Public companies are facing dramatic changes in disclosure and corporate governance requirements under the Sarbanes-Oxley Act, and under new and proposed rules from the SEC, NASDAQ and the NYSE. While these new rules and regulations do not generally cover private companies, their influence on private companies is being felt in the following ways:

  • The Sarbanes-Oxley Act may result in increased scrutiny of a private company being considered for acquisition by a public company.


  • A private company will become subject to the Sarbanes-Oxley Act upon filing a registration statement with the SEC in anticipation of an IPO.


  • The boards of directors and management of many private companies are embracing various aspects of the Sarbanes-Oxley Act as “best practices.”


  • Familiarity with these new rules will help private companies avoid pitfalls that could interfere with important future milestones, such as an acquisition or an IPO, and will contribute to the foundation of a company culture of fiscal and corporate responsibility.

    Prohibition on Personal Loans

    The Sarbanes-Oxley Act prohibits public companies and companies in registration for an IPO from extending, maintaining, renewing or arranging personal loans to any director or executive officer. Loans that existed on July 29, 2002 are permitted to remain outstanding, so long as they are not materially amended. Upon the filing of an IPO registration statement by a private company, all outstanding loans made after July 29, 2002 to a person who is a director or executive officer of the company at the time of filing will be illegal.

    Private companies should consider prohibiting loans to officers and directors or requiring that any loans made or modified after July 29, 2002 be repaid immediately prior to the filing of an IPO registration statement if at that time the borrower is a director or executive officer. In addition, private companies should consider adding, as a condition of a loan, the requirement that an acquisition of the company by a public company be considered as triggering repayment of the loan, if the borrower becomes a director or executive officer of the acquiring public company.

    Private companies should bear in mind that the company might have to forgive such a loan upon the filing of a registration statement, since repayment may not be practical given that there will not yet be a public market for the company’s stock at the time the loan must be repaid. Also, forgiving loans extended for the purchase of stock may result in unfavorable accounting treatment.

    Stockholder Approval for Stock Plans

    The NYSE has proposed a rule prohibiting discretionary voting by brokers on stock plan proposals and instead allowing brokers to vote customer shares on stock plan proposals only pursuant to customer instructions.
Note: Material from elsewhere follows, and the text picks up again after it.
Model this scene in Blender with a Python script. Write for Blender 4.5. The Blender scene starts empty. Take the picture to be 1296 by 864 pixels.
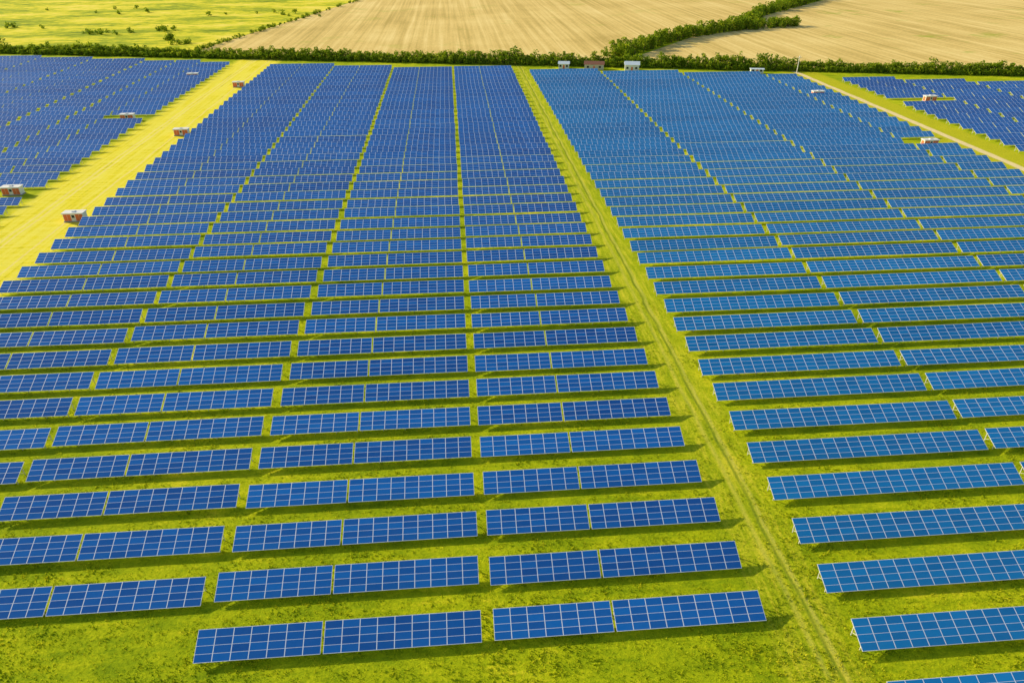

Although this is a NYSE rule, it would affect NASDAQ companies as well, since it would apply to voting by all brokers and dealers that are members of the NYSE, regardless of whether the shares being voted are shares of a NYSE-listed company.
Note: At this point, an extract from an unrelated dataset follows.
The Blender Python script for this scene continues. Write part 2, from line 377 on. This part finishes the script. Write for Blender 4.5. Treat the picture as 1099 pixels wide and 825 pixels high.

    This rule change may make it significantly more difficult for public companies to obtain stockholder approval of stock plans. This issue underscores the need for a company contemplating an IPO to evaluate whether it needs to increase the number of shares covered by its employee stock option plan and whether it wishes to adopt any new stock plans—such as a director stock option plan or an employee stock purchase plan—and to obtain the necessary stockholder approval for any such plan amendment or new plan while it is still a private company and stockholder approval is easier to obtain.

    Board of Directors and Board Committees

    Private companies should be aware of the rules relating to the composition of a board of directors and board committees, and should be prepared to be in compliance with these rules prior to filing an IPO registration statement. Of particular importance will be the need to have qualified independent directors—a requirement that will become increasingly difficult to satisfy, as increasing legal risks and director responsibilities, as well as increasing financial expertise requirements, could diminish the pool of willing-and-able participants.
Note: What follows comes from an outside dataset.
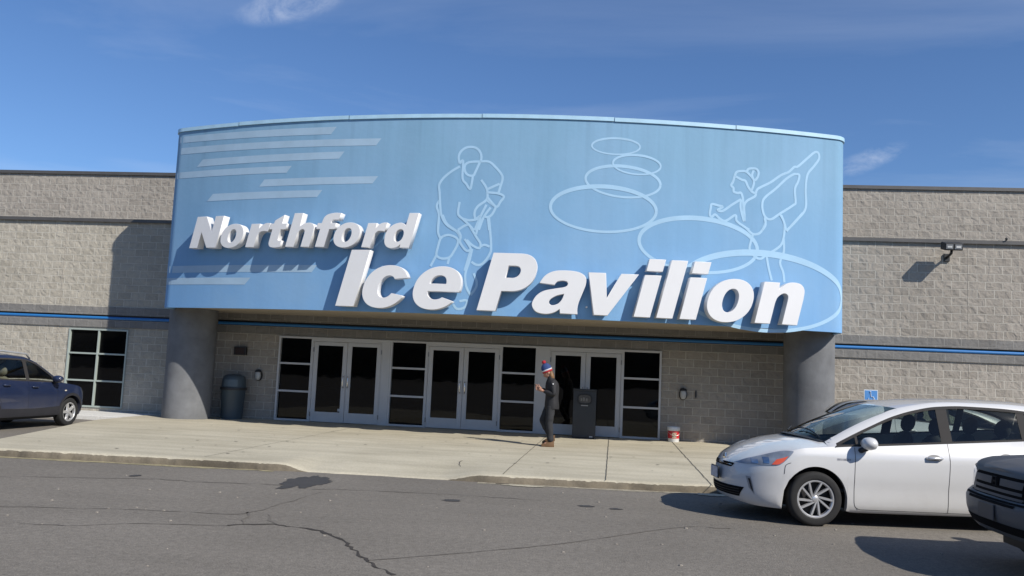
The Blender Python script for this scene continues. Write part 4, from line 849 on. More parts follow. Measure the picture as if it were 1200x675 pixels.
    # windshield
    def wsp(s_, q):
        bx = c.cowl_c + (c.cowl_side-c.cowl_c)*s_*s_; base = (bx, c.cowl_y*s_, c.cowl_z - (c.cowl_z-c.cowl_zs)*s_*s_)
        x = hx(s_); tp_ = (x, railB(x)[1]*s_, railB(x)[2] + (roofc(x)-railB(x)[2])*(1-abs(s_)**2.4)); bul = c.ws_bulge*math.sin(math.pi*q)
        return (base[0]+(tp_[0]-base[0])*q - bul*.6, base[1]+(tp_[1]-base[1])*q, base[2]+(tp_[2]-base[2])*q + bul)
    mb = MB(); mb.grid([[wsp(k/12, q/12) for k in range(-12, 13)] for q in range(13)]); mb.build('windshield', M[glass], root, smooth=True)
    # a-pillar skin between windshield edge and side glass
    for s in (-1, 1):
        mb = MB(); Gp = []
        for i in range(15):
            q = i/14; p = wsp(s, q); x = p[0]; xa_ = max(gx0, min(x+.02, c.head_s)); a = railA(xa_) if x >= gx0-.05 else (gx0, railA(gx0)[1], railA(gx0)[2])
            Gp.append([p, tuple((u+v)/2+o_ for u, v, o_ in zip(p, (a[0], s*a[1], a[2]), (-.004, s*.012, .012))), (a[0], s*a[1], a[2])])
        mb.grid(Gp)
        # filler from pillar foot to fender top
        foot = wsp(s, 0); Gq = []
        for i in range(9):
            x = c.cowl_side-.01 + (gx0+.03-(c.cowl_side-.01))*i/8; bp_ = beltpt(x); bp_ = (bp_[0], s*(bp_[1]+.004), bp_[2]); q_ = max(0, (x-c.cowl_side)/(gx0+.03-c.cowl_side)) if x > c.cowl_side else 0
            top = wsp(s, .0) if q_ == 0 else wsp(s, min(1, q_*.12)); Gq.append([bp_, top])
        mb.grid(Gq); mb.build('pillar', mats['paint'], root, smooth=True, sharp=40)
    # cowl strip
    mb = MB(); Gc = []
    for k in range(-12, 13):
        p = wsp(k/12, 0); Gc.append([(p[0]+.03, p[1]*.97, p[2]+.014), (p[0]-.05, p[1]*.97, p[2]+.002)])
    mb.grid(Gc); mb.build('cowl', M['dark_plastic'], root, smooth=True)
    # ---- side glass and its dark frames
    for s in (-1, 1):
        for a, b in c.glass_spans:
            Gg = []
            for i in range(25):
                x = a+(b-a)*i/24; p, q_ = beltpt(x), railA(x); Gg.append([(x, s*(p[1]+(q_[1]-p[1])*t - .012 + .012*math.sin(math.pi*t)), p[2]+(q_[2]-p[2])*t) for t in (0,.25,.5,.75,1)])
            mb = MB(); mb.grid(Gg); mb.build('side_window', M[glass] if a < 1.65 or not c.dark_rear else M['car_glass_dark'], root, smooth=True)
        mb = MB()
        for a, b in c.pillars:
            Gg = []
            for x in (a, b):
                p, q_ = beltpt(x), railA(x); Gg.append([(x + c.pil_lean*(t-.5)*0, s*(p[1]+(q_[1]-p[1])*t + .002), p[2]+(q_[2]-p[2])*t) for t in (0,.5,1)])
            mb.grid(Gg)
        # black surround following belt and roof rail
        for fn, dz0, dz1 in ((beltpt, -.004, .020), (railA, -.030, .004)):
            Gg = []
            for i in range(61):
                x = gx0+(gx1-gx0)*i/60; p, q_ = beltpt(x), railA(x); o_ = p if fn is beltpt else q_
                hgt = max(1e-3, q_[2]-p[2]); rows2 = []
                for dz in (dz0, dz1):
                    t = (o_[2]+dz-p[2])/hgt; t = max(-.2, min(1.05, t)); rows2.append((x, s*(p[1]+(q_[1]-p[1])*t + .005), o_[2]+dz))
                Gg.append(rows2)
            mb.grid(Gg)
        mb.build('window_trim', M['trim'], root, smooth=True)
    # ---- wheels and liners
    for ax in (0, c.wb):
        for s in (-1, 1):
            wheel(root, ax, s*(c.track/2), c.rw, c.tw, s, c.spokes, c.hub, c.swirl)
    for ax in (0, c.wb):
        for s in (-1, 1):
            mb = MB(); Gl = []
            for k in range(0, 19):
                a = math.pi*k/18; Gl.append([(ax+(c.ra+.01)*math.cos(a), s*yy, c.rw-.02+(c.ra+.01)*math.sin(a)) for yy in (c.w(.5)-.05, c.track/2-.22)])
            mb.grid(Gl)
            mb.box(ax-c.ra, ax+c.ra, s*(c.track/2-.23)-.005, s*(c.track/2-.23)+.005, .2, c.rw+c.ra)
            mb.build('wheel_liner', M['black'], root)
    mb = MB(); wi = c.w(.3)-.10; mb.box(c.xf(.3)+.25, -c.ra, -wi+.15, wi-.15, .22, .45); mb.box(c.ra, c.wb-c.ra, -wi, wi, .21, .40); mb.box(c.wb+c.ra, c.xr(.4)-.2, -wi, wi, .26, .5); mb.box(-c.ra, c.ra, -.5, .5, .25, .5); mb.box(c.wb-c.ra, c.wb+c.ra, -.5, .5, .25, .5)
    mb.build('underbody', M['black'], root)
    # ---- interior
    sm_ = mats['seat']; mb = MB(); wi = c.w(.6)-.10
    mb.box(.25, c.tail_base-.1, -wi, wi, .40, .45); mb.box(c.cowl_side+.05, c.cowl_side+.42, -c.cowl_y+.03, c.cowl_y-.03, .62, c.cowl_zs-.04)
    mb.build('dashboard', M['dark_plastic'], root, bevel=.03)
    for sx_, rows_n in ((c.seat1, 2), (c.seat2, 2)):
        for s in (-1, 1):
            mb = MB(); yc_ = s*.37
            mb.box(sx_-.33, sx_+.26, yc_-.30, yc_+.30, .42, .70)
            Mr = Matrix.Translation((sx_+.25, yc_, .60)) @ Matrix.Rotation(R(16), 4, 'Y')
            mb.box(-.11, .12, -.29, .29, -.08, .60, 0, Mr); mb.box(-.08, .08, -.17, .17, .50, .79, 0, Mr); pass
            o_ = mb.build('car_seat', sm_, root, smooth=True); sb = o_.modifiers.new('sub', 'SUBSURF'); sb.levels = 2; sb.render_levels = 2
    mb = MB(); sw = [(c.cowl_side+.55+.04*math.sin(a*math.pi/12), -.37+.18*math.cos(a*math.pi/12), .86+.17*math.sin(a*math.pi/12)) for a in range(25)]
    mb.tube(sw, .016, 8, cap=False); mb.box(c.cowl_side+.40, c.cowl_side+.54, -.41, -.33, .82, .88); mb.build('steering_wheel', M['black'], root)
    # ---- seams and handles
    def seam(pts, w_=.006, name='door_seam', mat=None, off=.002):
        for s in (-1, 1):
            mbx = MB(); q = spline(pts, False, 6); Gs = []
            for i in range(len(q)):
                a = q[max(i-1,0)]; b = q[min(i+1,len(q)-1)]; dx_, dz_ = b[0]-a[0], b[1]-a[1]; L = math.hypot(dx_, dz_) or 1
                Gs.append([(q[i][0]-k*dz_/L*w_/2, s*(c.side_y(q[i][0]-k*dz_/L*w_/2, q[i][1]+k*dx_/L*w_/2)+off), q[i][1]+k*dx_/L*w_/2) for k in (-1, 1)])
            mbx.grid(Gs); mbx.build(name, mat or M['black'], root)
    for sm1 in c.seams: seam(sm1)
    def patch(name, bot, top, mat, off=.004, nu=16, nv=6, sides=(-1,1), parent=root):
        B, T_ = spline(bot, False, 4), spline(top, False, 4); outs = []
        def at(L, t): 
            f_ = t*(len(L)-1); i = min(int(f_), len(L)-2); f_ -= i; return L[i][0]+(L[i+1][0]-L[i][0])*f_, L[i][1]+(L[i+1][1]-L[i][1])*f_
        for si, s in enumerate(sides):
            Gs = []; mbx = MB()
            for i in range(nu+1):
                b_, t_ = at(B, i/nu), at(T_, i/nu); row_ = []
                for j in range(nv+1):
                    x, z = b_[0]+(t_[0]-b_[0])*j/nv, b_[1]+(t_[1]-b_[1])*j/nv
                    z = min(z, c.zt(x)-.002) if name in ('headlight', 'signal_lens', 'reflector_or_glint') else z; zz = min(z, c.zt(x)); y = c.side_y(x, zz); ex_ = z-zz
                    row_.append((x-off*.3, s*(y+off-ex_*2.2), z + off*(1 if ex_ > 0 else 0)))
                Gs.append(row_)
            mbx.grid(Gs); outs.append(mbx.build(name, mat, parent[si] if isinstance(parent, list) else parent, smooth=True))
        return outs
    def fpatch(name, bot, top, mat, off=.005, nu=20, nv=6, parent=root):
        """patch on the nose given in (y, z)"""
        mbx = MB(); Gs = []
        for i in range(nu+1):
            t = i/nu; yb_, zb_ = bot[0][0]+(bot[1][0]-bot[0][0])*t, bot[0][1]+(bot[1][1]-bot[0][1])*t; yt_, zt__ = top[0][0]+(top[1][0]-top[0][0])*t, top[0][1]+(top[1][1]-top[0][1])*t; row_ = []
            for j in range(nv+1): y, z = yb_+(yt_-yb_)*j/nv, zb_+(zt__-zb_)*j/nv; row_.append((front_x(c, y, z)-off, y, z))
            Gs.append(row_)
        mbx.grid(Gs); return mbx.build(name, mat, parent, smooth=True)
    for hx_, hz_ in c.handles:
        for s in (-1, 1):
            y = c.side_y(hx_, hz_); mb = MB(); bz = MB(); bz.grid([[(hx_+.075*math.cos(a_)*k_, s*(c.side_y(hx_, hz_+.030*math.sin(a_)*k_)+.002), hz_+.012+.034*math.sin(a_)*k_) for k_ in (0, .5, 1)] for a_ in [2*math.pi*i_/20 for i_ in range(21)]]); bz.build('handle_recess', mats['recess'], root, smooth=True)
            mb.tube([(hx_-.10, s*(y+.004), hz_), (hx_-.07, s*(y+.035), hz_+.004), (hx_+.07, s*(y+.035), hz_+.006), (hx_+.10, s*(y+.004), hz_+.006)], [.014,.018,.018,.014], 10)
            mb.build('door_handle', mats.get('handle', mats['paint']), root, smooth=True)
    # mirrors
    for s in (-1, 1):
        mx_, mz_ = c.mirror; y = c.side_y(mx_, c.zt(mx_)) + .13
        mb = MB(); mb.lathe([(0,-.085),(.05,-.080),(.085,-.05),(.10,0),(.09,.05),(.055,.078),(0,.088)], 24, Matrix.Translation((mx_, s*y, mz_)) @ Matrix.Rotation(R(90), 4, 'Y') @ Matrix.Scale(.78, 4, (1,0,0)) @ Matrix.Scale(1.22, 4, (0,1,0)))
        o = mb.build('mirror', mats.get('mirror', mats['paint']), root, smooth=True)
        MB().tube([(mx_-.02, s*(y-.02), mz_-.06), (mx_-.06, s*(y-.14), mz_-.10)], [.03,.035], 8).build('mirror_arm', M['dark_plastic'], o, smooth=True)
    return root, dict(seam=seam, patch=patch, fpatch=fpatch, wsp=wsp)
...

  • Board Independence. Proposed NASDAQ and NYSE rules require that at least a majority of the directors be independent.


  • Audit Committees. The Sarbanes-Oxley Act and stock exchange rules impose heightened requirements for audit committee composition and impose additional responsibilities on the committee:
    • Independence. The Sarbanes-Oxley Act, NASDAQ and the NYSE each require that all members of the audit committee be independent. Of note is a proposed NASDAQ rule that would prevent 20% stockholders from being considered independent, which may disqualify some of a company’s venture capitalist directors from serving on the audit committee. A proposed SEC rule would provide that persons owning less than 10% of a company’s stock would not be precluded from being considered independent for audit committee purposes by virtue of their stock ownership.

    • Financial Expertise. Current NASDAQ and NYSE rules require all audit committee members to be financially literate, and at least one member to have accounting or financial management experience. The Sarbanes-Oxley Act requires companies to disclose in their Form 10-Ks whether the audit committee is comprised of at least one member who is an “audit committee financial expert.” The SEC’s definition of audit committee financial expert requires that the person have specified accounting expertise that is generally acquired either through experience as an accountant or as CFO or controller, or through experience supervising such a person.

    • Responsibilities. The audit committee has the direct and sole responsibility for the appointment, compensation and oversight of the company’s auditors. The audit committee is also responsible for pre-approving audit services and any non-audit services not prohibited by the Sarbanes-Oxley Act.

    • Accounting Complaint Policy. The Sarbanes-Oxley Act requires that the audit committee adopt and implement procedures for receiving and handling complaints regarding accounting matters, including the confidential and anonymous submission of employee concerns regarding accounting matters.
  • Compensation Committees. Both NASDAQ and the NYSE have proposed that compensation committees must consist solely of independent directors.


  • Nominating Committees. NASDAQ has proposed requiring that all director nominations be approved by a nominating committee consisting of independent directors or a majority of all independent directors. The NYSE has proposed that each listed company must have a nominating and corporate governance committee consisting solely of independent directors.